WHAT IS BEING ASKED →
Filter the data for lines with the word "Python", then copy every line so identified.

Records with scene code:
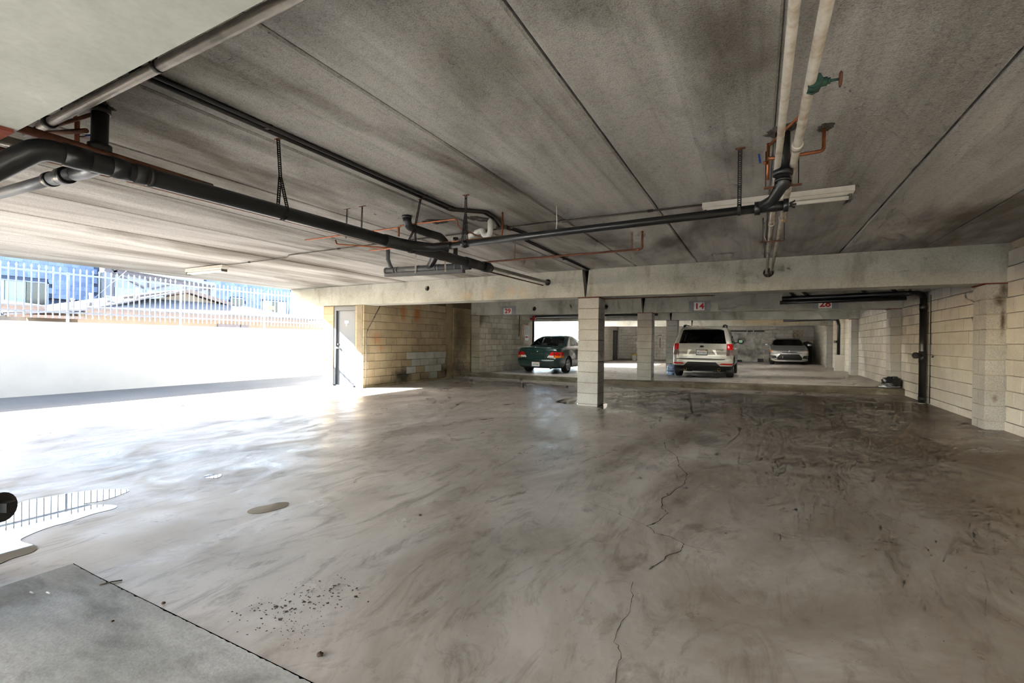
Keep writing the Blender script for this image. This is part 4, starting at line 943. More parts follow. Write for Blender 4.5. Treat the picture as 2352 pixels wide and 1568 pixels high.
# ---------------------------------------------------------------- silver SUV seen from behind
def suv():
    R_ = empty('suv', (-1.535, 15.40, zu(-1.5)-.0))
    lv = [ # z, yr, yf, w, rr, rf, bow_r, bow_f
     (.27,.20,4.30,.78,.25,.40,.06,.20),(.34,.07,4.46,.845,.22,.40,.06,.20),(.42,.01,4.53,.872,.20,.40,.07,.20),(.54,.0,4.56,.885,.20,.40,.07,.20),
     (.565,.005,4.56,.886,.20,.40,.07,.20),(.60,.055,4.55,.887,.19,.40,.06,.20),(.72,.05,4.54,.889,.18,.38,.06,.20),(.80,.065,4.50,.889,.17,.36,.06,.20),
     (.92,.085,4.40,.886,.17,.34,.06,.2),(1.0,.11,4.0,.876,.17,.3,.06,.2),(1.05,.13,3.55,.862,.17,.3,.06,.2),(1.09,.145,3.30,.846,.16,.25,.06,.18),
     (1.16,.18,3.12,.825,.15,.2,.06,.16),(1.34,.29,2.80,.764,.14,.2,.06,.14),(1.50,.40,2.50,.706,.13,.2,.06,.12),(1.575,.46,2.30,.665,.13,.2,.06,.1),(1.61,.56,2.1,.60,.2,.2,.06,.08),(1.625,.80,1.85,.45,.2,.2,.04,.04)]
    bm = car_shell(lv, [(0,.965),(.5,.99),(1.2,1),(3.2,1),(3.9,.985),(4.56,.93)])
    rear = lambda c, n: c.y < .75 and abs(c.x) < .80
    cut_label(bm, [(-.685,1.075),(.685,1.075),(.60,1.49),(.54,1.515),(-.54,1.515),(-.60,1.49)], 'xz', 1, lambda c, n: c.y < .75)
    for s in (-1, 1):
        cut_label(bm, [(s*.695,.70),(s*.95,.74),(s*.95,1.06),(s*.70,1.075)], 'xz', 2 if s < 0 else 3, lambda c, n, s=s: c.y < .42 and c.x*s > 0)
        cut_label(bm, [(s*.48,.435),(s*.90,.425),(s*.90,.475),(s*.58,.475)], 'xz', 4 if s < 0 else 5, lambda c, n, s=s: c.y < .5 and c.x*s > 0)
        cut_label(bm, [(.55,1.12),(1.45,1.10),(1.45,1.50),(.90,1.50),(.72,1.46)], 'yz', 6, lambda c, n, s=s: c.x*s > .45)
        cut_label(bm, [(1.52,1.10),(2.30,1.085),(2.30,1.47),(1.52,1.50)], 'yz', 6, lambda c, n, s=s: c.x*s > .45)
        cut_label(bm, [(2.37,1.085),(3.02,1.095),(2.55,1.44),(2.37,1.47)], 'yz', 6, lambda c, n, s=s: c.x*s > .45)
    cut_label(bm, [(-.95,.20),(.95,.20),(.95,.385),(.53,.385),(.40,.505),(-.40,.505),(-.53,.385),(-.95,.385)], 'xz', 7, lambda c, n: c.y < .40, False)
    cut_label(bm, [(-.66,1.12),(.66,1.12),(.55,1.47),(-.55,1.47)], 'xz', 8, lambda c, n: c.y > 2.4)
    arch_set(bm, (.80, 3.42), .375, .335, .5)
    hw = .86
    car_common(R_, bm, MAT['paint_silver'], (.80, 3.42), .335, .375, .765, .215, hw, .95, 4.56, 5, 0)
    lob('rear_window', take(bm, {1}, -.004), MAT['glass_dark'], R_)
    lob('side_windows', take(bm, {6}, -.004), MAT['glass_mid'], R_)
    lob('windscreen', take(bm, {8}, -.004), MAT['glass_mid'], R_)
    lob('bumper_insert', take(bm, {7}, .004), MAT['trim_black'], R_)
    for lab in (2, 3):
        o = lob('tail_lamp', take(bm, {lab}, .006, lambda c: c.z > .90), MAT['lamp_red'], R_)
        lob('clear_lens', take(bm, {lab}, .006, lambda c: c.z <= .90), MAT['lamp_smoke'], o)
    for lab in (4, 5): lob('reflector', take(bm, {lab}, .004), MAT['lamp_red'], R_)
    # tailgate relief: groove round the gate, recess for the plate, spoiler lip, emblem and lettering
    lob('gate_seam', MB().bar((-.66,.045,.600),(.66,.045,.600),.012,.02).bar((-.70,.06,.80),(.70,.06,.80),.006,.008), MAT['trim_black'], R_)
    for s in (-1, 1): lob('plate_recess_edge', MB().prism([(s*.40,.88),(s*.30,.88),(s*.42,.70),(s*.445,.70)], .014, 'xz', .060), MAT['paint_silver'], R_)
    plate_part(R_, .056, .80, '8DYT470')
    em_m = MB().lathe([(.0,-.008),(.055,-.006),(.062,0)], (0,.088,.985), 'y', 24); em_m.v = [(a,b,.985+(c_-.985)*.52) for a,b,c_ in em_m.v]
    em = lob('emblem', em_m, MAT['trim_black'], R_)
    for k, (dx, dz, rr) in enumerate(((-.028,.003,.011),(.004,.010,.005),(.018,-.002,.005),(.032,.008,.005),(.004,-.013,.005),(.030,-.012,.005))): lob('emblem_star', MB().lathe([(0,-.006),(rr,0)], (dx,.080,.985+dz), 'y', 4), MAT['chrome'], em)
    lettering('model_lettering', 'FORESTER', .045, MAT['grey_letter'], R_, (.52,.083,.895), (PI/2,0,0), .001, .002, 1.15)
    lob('roof_spoiler', MB().prism([(.36,1.545),(.42,1.600),(.75,1.622),(.75,1.58)], 1.10, 'yz', -.55), MAT['paint_silver'], R_)
    lob('spoiler_lamp', MB().box(-.04,.04,.375,.39,1.558,1.570), MAT['lamp_red'], R_)
    for s in (-1, 1):
        o = lob('roof_rail', MB().tube([(s*.575,.55,1.595),(s*.585,.66,1.665),(s*.60,1.0,1.685),(s*.60,2.0,1.685),(s*.58,2.3,1.655),(s*.56,2.45,1.59)], .018, 10, True, .08), MAT['trim_black'], R_)
        lob('rail_foot', MB().prism([(.50,1.585),(.55,1.65),(.66,1.68),(.76,1.66),(.82,1.60)], .05, 'yz', s*.585-.025), MAT['trim_black'], o)
        o = lob('door_mirror', MB().lathe([(0,-.10),(.05,-.095),(.085,-.05),(.09,.02),(.07,.09),(0,.10)], (s*1.0,2.88,1.165), 'x', 16), MAT['trim_black'], R_)
        lob('mirror_arm', MB().bar((s*.80,2.92,1.10),(s*.92,2.90,1.13),.05,.03), MAT['trim_black'], o)
        lob('mirror_glass', MB().box(s*1.0-.055,s*1.0+.055,2.785,2.795,1.12,1.21), MAT['pane_mirror'], o)
        lob('exhaust_tip', MB().lathe([(.030,.16),(.045,.16),(.048,.0),(.040,.0),(.036,.14)], (s*.49,.10,.27), 'y', 16), MAT['brass'], R_)
        lob('muffler', MB().cyl((s*.30,.45,.27),(s*.68,.45,.27),.085,14), MAT['iron'], R_)
        lob('mud_flap', MB().box(s*.765-.09, s*.765+.09, .425, .437, .19, .36), MAT['trim_black'], R_)
        for z_, y_ in ((.92,1.15),(.92,2.1)): lob('door_handle', MB().obox((s*.895,y_,z_),(0,1,0),(1,0,0),(0,0,1),.10,.018,.016), MAT['paint_silver'], R_)
    seat(R_, .0, 1.35, 1.25, .22, 'cabin', True)
    for s in (-1, 1): seat(R_, s*.36, 2.25, .50, .26, 'cabin')
    lob('dashboard', MB().box(-.68,.68,2.85,3.15,.75,1.08), MAT['cabin'], R_)
    lob('cargo_cover', MB().box(-.62,.62,.32,1.2,.90,.94), MAT['cabin'], R_)
    lob('inner_mirror', MB().box(-.10,.10,2.60,2.62,1.36,1.42), MAT['cabin'], R_)
    lob('rear_wiper', MB().bar((.02,.150,1.085),(-.42,.155,1.10),.012,.012).cyl((.02,.14,1.085),(.02,.165,1.085),.02,10), MAT['trim_black'], R_)
    lob('rear_axle', MB().cyl((-.6,.80,.32),(.6,.80,.32),.05,10).cyl((0,.7,.32),(0,.95,.32),.12,12).cyl((0,.9,.30),(0,3.2,.30),.035,8).bar((-.6,.85,.28),(-.25,1.3,.26),.08,.05).bar((.6,.85,.28),(.25,1.3,.26),.08,.05), MAT['iron'], R_)
    tag(R_, 'silver SUV with dark rear glass and roof rails, parked tail towards the camera', 'car')
    bm.free(); return R_
suv()

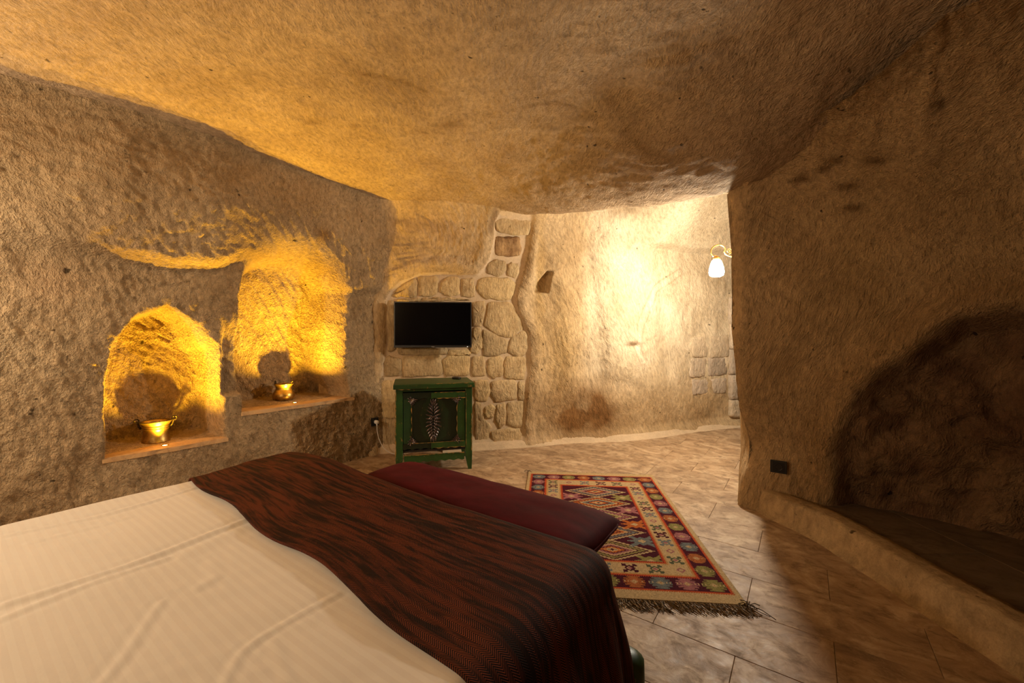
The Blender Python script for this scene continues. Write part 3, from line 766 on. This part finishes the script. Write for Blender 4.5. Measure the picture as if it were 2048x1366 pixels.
bm = bmesh.new(); wavy(bm, W/2-.07, .158, -W/2+.07, .158, .006, fy+.006, .004, .003, .075); bmo('worn_edge', bm, M_WORN, r_)['kind'] = 'stuff'
door = box('door', (0, fy+.025, .455), (W-.125, .020, .49), M_GREEN_V, cab, .002)
DW = W-.125
for sx in (-1, 1):
    box('stile', (sx*(DW/2-.035), fy+.011, .455), (.065, .012, .485), M_GREEN if sx > 0 else green_paint('dull_green_paint', False, (.008, .028, .008), (.014, .055, .016)), door, .002)
    bm = bmesh.new(); wavy(bm, sx*(DW/2-.072), .26, sx*(DW/2-.072), .66, .004, fy+.008, .006, .004, .09); bmo('beading', bm, M_WORN, door)
for z, x0, x1 in ((.672, -.03, DW/2), (.236, -.03, DW/2), (.672, -DW/2, -.03), (.236, -DW/2, -.03)):
    bm = bmesh.new(); wavy(bm, x1, z, x0, z, .048, fy+.012, .016 if x0 > -.1 else .010, .005, .07); r_ = bmo('rail', bm, M_GREEN if x0 > -.1 else M_GREEN_V, door)
bm = bmesh.new()
wavy(bm, DW/2, .646, 0, .646, .005, fy-.002, .004, .003, .07); wavy(bm, DW/2, .697, 0, .697, .004, fy-.002, .003, .002, .05)
wavy(bm, DW/2, .212, 0, .212, .005, fy-.002, .004, .003, .07); wavy(bm, DW/2-.01, .262, -DW/2+.06, .262, .003, fy-.002, .003, .001, .05); bmo('worn_edge', bm, M_WORN, door)['kind'] = 'stuff'
# worn streaks on posts and top
bm = bmesh.new()
for (z0, z1) in ((.15, .30), (.315, .36), (.40, .52), (.545, .60), (.63, .71)): wavy(bm, -W/2+.002, z0, -W/2+.002, z1, .006, fy+.001, .003, .004, .11, 14)
wavy(bm, W/2-.006, .17, W/2-.006, .5, .004, fy+.001, .003, .002, .08)
wavy(bm, W/2-.055, .24, W/2-.055, .68, .003, fy+.001, .003, .001, .2)
wavy(bm, .30, .777, .0, .777, .004, fy-.021, .004, .003, .12); wavy(bm, -.2, .733, -.31, .733, .003, fy-.021, .004, .002, .06); wavy(bm, -.15, .764, -.23, .764, .003, fy-.021, .004, .003, .08)
bmo('worn_edge', bm, M_WORN, cab)['kind'] = 'stuff'
def leaf(bm, x, z, ang, L, w_, y, th=.012):
    ca_, sa_ = math.cos(ang), math.sin(ang)
    def P(a, b, c): return (x+ca_*a-sa_*b, y-c, z+sa_*a+ca_*b)
    pts = [(0, 0, 0), (.3*L, w_, .2*th), (.65*L, w_*.9, .35*th), (L, 0, .9*th), (.65*L, -w_*.9, .35*th), (.3*L, -w_, .2*th)]
    o_ = [bm.verts.new(P(*p)) for p in pts]; m1 = bm.verts.new(P(.3*L, 0, th)); m2 = bm.verts.new(P(.7*L, 0, th*1.2))
    for a, b, c in ((0, 1, m1), (1, 2, m1), (5, 0, m1), (4, 5, m1), (2, 3, m2), (3, 4, m2)): bm.faces.new((o_[a], o_[b], c))
    bm.faces.new((o_[2], m2, m1)); bm.faces.new((o_[4], m1, m2))
bm = bmesh.new(); yb = fy+.014; zc = .455; cxo = -.012
for sgn in (1, -1):
    for k, (dz, L, sp) in enumerate(((.13, .05, .25), (.105, .045, .6), (.08, .05, .75), (.055, .055, .9), (.03, .055, 1.15), (.01, .05, 1.45))):
        for sx in (-1, 1):
            leaf(bm, cxo+sx*.008, zc+sgn*dz, math.pi/2*sgn-sx*sgn*sp, L*1.2, .009, yb-.004-k*.001)
            leaf(bm, cxo+sx*.004, zc+sgn*(dz-.012), math.pi/2*sgn-sx*sgn*sp*.55, L*.75, .006, yb-.010)
    leaf(bm, cxo, zc+sgn*.13, math.pi/2*sgn, .065, .009, yb-.006)
for r_ in (.030, .018):
    add_tube(bm, [(cxo+r_*math.cos(a)*1.25, yb-.020, zc+.006+r_*math.sin(a)) for a in np.linspace(0, math.pi, 14)], .0045, 6)
add_tube(bm, [(cxo+.028*math.cos(a), yb-.020, zc-.03-.016*math.sin(a)) for a in np.linspace(0, math.pi, 12)], .004, 6)
bmo('carved_ornament', bm, M_CARVE, door, True)
for sx in (-1, 1):
    for sz in (-1, 1):
        bm = bmesh.new(); ox, oz = sx*(DW/2-.068), zc+sz*.185
        for a_, L in ((0, .055), (.35, .045), (.8, .04), (1.2, .045), (1.57, .055), (-.4, .028), (1.97, .028), (2.6, .03), (3.6, .03), (4.4, .028)):
            dx_, dz_ = math.cos(a_)*-sx, math.sin(a_)*-sz
            leaf(bm, ox+dx_*.004, oz+dz_*.004, math.atan2(dz_, dx_), L, .007, yb-.010)
        bmo('corner_carving', bm, M_CARVE, door, True)

# remote control on the cabinet
rc = thing('remote_control', 'small black remote control on the back right corner of the green cabinet', 'remote control', (cx+.225*math.cos(ca)-.10*math.sin(ca), cy+.225*math.sin(ca)+.10*math.cos(ca), .777), math.radians(-30))
box('case', (0, 0, .009), (.085, .042, .016), M_BLACK, rc, .006)
bm = bmesh.new()
for i in range(5):
    for j in range(3): add_box(bm, -.03+.014*i, -.012+.012*j, .0175, .008, .006, .003, bev=.001, seg=1)
bmo('button_pad', bm, plain('rubber_keys', (.05, .05, .05), .7), rc)

# ------------------------------------------------------------ sockets and cable
def frame_on(wall, s_, z, out=.0):
    p = wall.at(np.array([s_]), np.array([z]), out)[0]; a, b = wall.nrm(s_); rz = math.atan2(a, -b); return p, rz
def median_out(wall, s_, z, h=.045):
    Q, Z = np.meshgrid(np.linspace(s_-h, s_+h, 7), np.linspace(z-h, z+h, 7)); return float(wall.D(Q, Z).min())
s_, z_ = 1.3+2.585, .335
dmin = median_out(WL, s_, z_); bx_, by_ = WL.base(s_); a, b = WL.nrm(s_)
soc = thing('wall_socket', 'black wall socket with a white plug on the left wall beside the green cabinet', 'socket', (float(bx_)-a*dmin, float(by_)-b*dmin, z_), math.atan2(a, -b))
box('cover_plate', (0, -.004, 0), (.082, .014, .082), M_BLACK, soc, .003)
bm = bmesh.new(); add_lathe(bm, [(.030, 0), (.030, .004), (.026, .004), (.024, -.004), (0, -.004)], 24); bmesh.ops.rotate(bm, cent=(0, 0, 0), matrix=Matrix.Rotation(math.pi/2, 3, 'X'), verts=bm.verts); bmesh.ops.translate(bm, vec=(0, -.011, 0), verts=bm.verts); bmo('socket_well', bm, plain('black_well', (.004, .004, .004), .6), soc, True)
pc = thing('power_cable', 'white plug and thin cable hanging from the left wall socket to the floor', 'cable', (float(bx_)-a*dmin, float(by_)-b*dmin, 0), math.atan2(a, -b))
bm = bmesh.new(); add_lathe(bm, [(0, .045), (.012, .044), (.018, .036), (.019, .012), (.017, 0), (0, 0)], 20); bmesh.ops.rotate(bm, cent=(0, 0, 0), matrix=Matrix.Rotation(math.pi/2, 3, 'X'), verts=bm.verts); bmesh.ops.translate(bm, vec=(0, -.012, z_), verts=bm.verts)
add_tube(bm, [(0, -.035, z_-.006), (.001, -.037, z_-.028), (.002, -.036, z_-.045)], [.009, .007, .004], 10)
bmo('plug', bm, M_WHITEP, pc, True)
bm = bmesh.new(); pp = catmull([(.002, -.036, z_-.04, ), (.006, -.038, z_-.10), (.022, -.05, z_-.18), (.05, -.08, z_-.26), (.10, -.13, .02), (.16, -.19, .006), (.26, -.24, .006), (.40, -.20, .006)], 8)
add_tube(bm, pp, .0035, 8); bmo('cord', bm, M_WHITEP, pc, True)
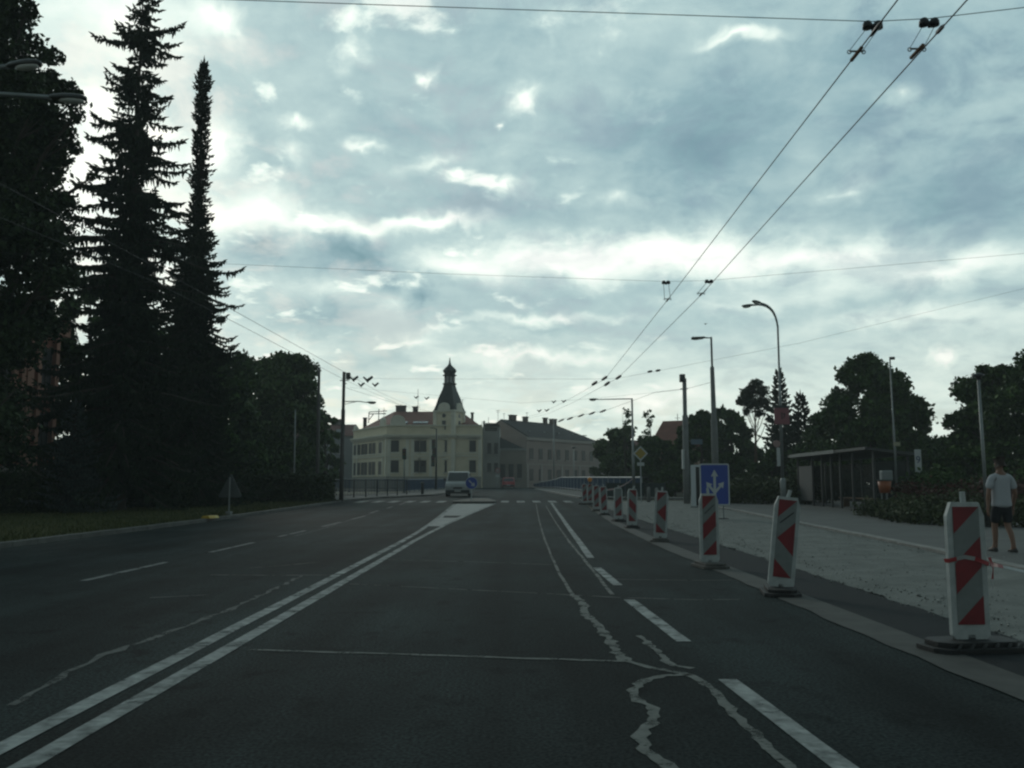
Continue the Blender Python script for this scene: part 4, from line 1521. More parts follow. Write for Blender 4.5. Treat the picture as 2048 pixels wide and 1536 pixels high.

SOLUTION FOR THIS TASK →
The Blender Python script for this scene continues. Write part 3, from line 766 on. This part finishes the script. Write for Blender 4.5. Measure the picture as if it were 2048x1366 pixels.
Continue the Blender Python script for this scene: part 4, from line 1521. More parts follow. Write for Blender 4.5. Treat the picture as 2048 pixels wide and 1536 pixels high.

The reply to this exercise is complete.